The first time I had a steak slathered in straight yellow mustard was 25 years ago when we lived in the Washington, D.C. metro area. Our neighbors had us over for a barbecue. The husband was from a northern European country and he had his own ideas about barbecuing steaks, which included spreading yellow mustard over the meat.

“Yuck,” I thought. But willing to gave it a try, when I took a bite, the taste was delicious. Somehow the mustard taste did not even slightly overwhelm the taste of the meat, instead enhancing it, like a good red wine. From that point, I was sold on the mustard marinade merits.
 
We don’t eat steak often. But when we do, it gets the yellow basting, along with other special spices I’ve learned about over the years. I brush it on, covering the entire ribeye, including the sides. Let it sit for 10-30 minutes so it seeps into the meat.
 
Over the years, I’ve alternated what type of mustard to use and this keeps the taste of the meat hopping. The old standby is your basic yellow mustard you put on ballpark franks. Squirt it on, spread it around.
 
Recently, after emptying the container, I chose to go a different route. At work, someone won several containers of a local mustard, kind of a spicy mustard. “Hmmm, better give this a try.” It too was a success, garnering praise.
 
In Wisconsin, though I’m not sure where this place is because I don’t remember where I read about it, there is a “Mustard Store.” That’s right. All they sell is mustard.

There’s mustard from Sweden, Germany, Austria and Brazil. Specially spiced mustard from Belgium, South Africa and Australia.

And, of course, multiple versions from all over Wisconsin, celebrating it’s German and Polish roots. Some are spicy. Some contain wild mixtures of other ingredients. Who the heck knows what goes into them, but I WANT TO VISIT THAT STORE and bring home samples.

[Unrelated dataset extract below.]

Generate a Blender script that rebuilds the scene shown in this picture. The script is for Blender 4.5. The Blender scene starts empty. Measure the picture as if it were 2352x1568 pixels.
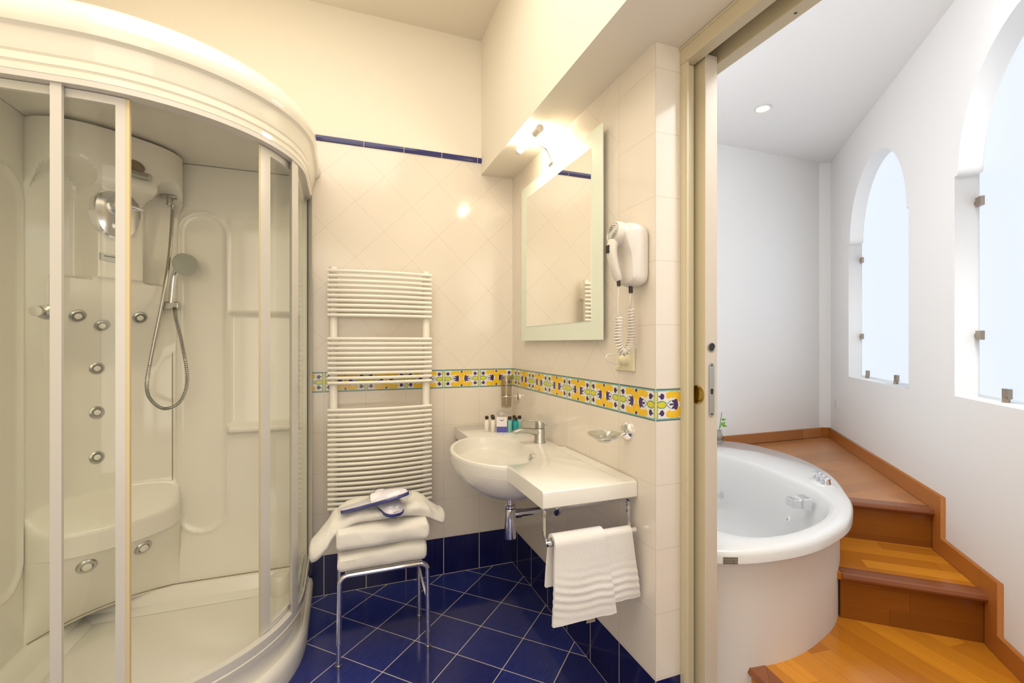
import bpy, math, random
from mathutils import Vector, Matrix
R = math.radians
PI = math.pi
random.seed(4)
sc = bpy.context.scene
C = sc.collection
# ---------------------------------------------------------------- camera, world, lights, exposure
cd = bpy.data.cameras.new('camera'); cam = bpy.data.objects.new('camera', cd); C.objects.link(cam)
cam.location = (0, 0, 1.25); cam.rotation_euler = (R(90), 0, R(-20.33))
cd.sensor_width = 36; cd.lens = 36 * 1058 / 2352; cd.shift_y = 4 / 2352; cd.clip_start = .02
sc.camera = cam
sc.view_settings.view_transform = 'Standard'; sc.view_settings.look = 'None'
sc.view_settings.exposure = 0.0; sc.view_settings.gamma = 1; sc.view_settings.use_curve_mapping = False
w = bpy.data.worlds.new('daylight'); sc.world = w; w.use_nodes = True
bgn = w.node_tree.nodes['Background']; bgn.inputs[0].default_value = (.80, .91, 1, 1); bgn.inputs[1].default_value = .8

def area(name, loc, target, sx, sy, power, col):
    l = bpy.data.lights.new(name, 'AREA'); l.shape = 'RECTANGLE'; l.size = sx; l.size_y = sy
    l.energy = power; l.color = col
    o = bpy.data.objects.new(name, l); C.objects.link(o); o.location = loc
    o.rotation_euler = (Vector(target) - Vector(loc)).to_track_quat('-Z', 'Y').to_euler()
    return o
area('bathroom_ceiling_fill', (-.15, .80, 2.91), (-.15, .80, 0), 1.3, 1.9, 29, (1, .925, .79))  # soft overhead fill, added; stands in for ambient light, no fitting
area('bathroom_back_fill', (-.25, -1.05, 1.45), (-.15, 2, 1.75), 1.5, 2.2, 24, (1, .925, .80))  # added fill panel behind the camera, not a lamp of the room
area('tub_room_side_fill', (1.22, 1.85, 1.75), (2.9, .9, 2.0), .8, 1.3, 10, (.97, .985, 1))  # unseen fill added behind the partition to light the window wall
sc.cycles.transparent_max_bounces = 32
area('tub_room_top_fill', (1.75, .55, 2.62), (1.95, 1.1, 0), .8, .9, 42, (.97, .985, 1))  # fill added above the view to brighten the tub room, no real lamp

# ---------------------------------------------------------------- material helpers
class X:
    """a value socket with arithmetic, so that patterns can be written as formulas"""
    def __init__(s, nt, sock): s.nt, s.k = nt, sock
    def _op(s, op, *a):
        n = s.nt.nodes.new('ShaderNodeMath'); n.operation = op
        for i, v in enumerate((s,) + a):
            if isinstance(v, X): s.nt.links.new(v.k, n.inputs[i])
            else: n.inputs[i].default_value = v
        return X(s.nt, n.outputs[0])
    def __add__(s, o): return s._op('ADD', o)
    def __sub__(s, o): return s._op('SUBTRACT', o)
    def __mul__(s, o): return s._op('MULTIPLY', o)
    def __truediv__(s, o): return s._op('DIVIDE', o)
    def lt(s, o): return s._op('LESS_THAN', o)
    def gt(s, o): return s._op('GREATER_THAN', o)
    def abs(s): return s._op('ABSOLUTE')
    def fract(s): return s._op('FRACT')
    def floor(s): return s._op('FLOOR')
    def max(s, o): return s._op('MAXIMUM', o)
    def min(s, o): return s._op('MINIMUM', o)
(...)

I don’t know when I’ll get there because first I have to figure out where it is. Google will help me. Then I need to get motivated and take a trip there, which will probably require some other reason to visit the community and check out the local sights and wares.
 
Some day this will happen. Until then, I have two mustard varieties in the frig to finish off. They serve us well.
 
Recently, a sweet honey mustard has risen to the top of my marinade list. No one knows but me. I drizzle it on, grill the steak, and the positive comments come in.
 
“This is so good. What did you do different this time?”
 
It’s mustard, folks. But you don’t need to let on that you keep experimenting, trying something new, looking to perfect your marinade for that marvelous grilling mix.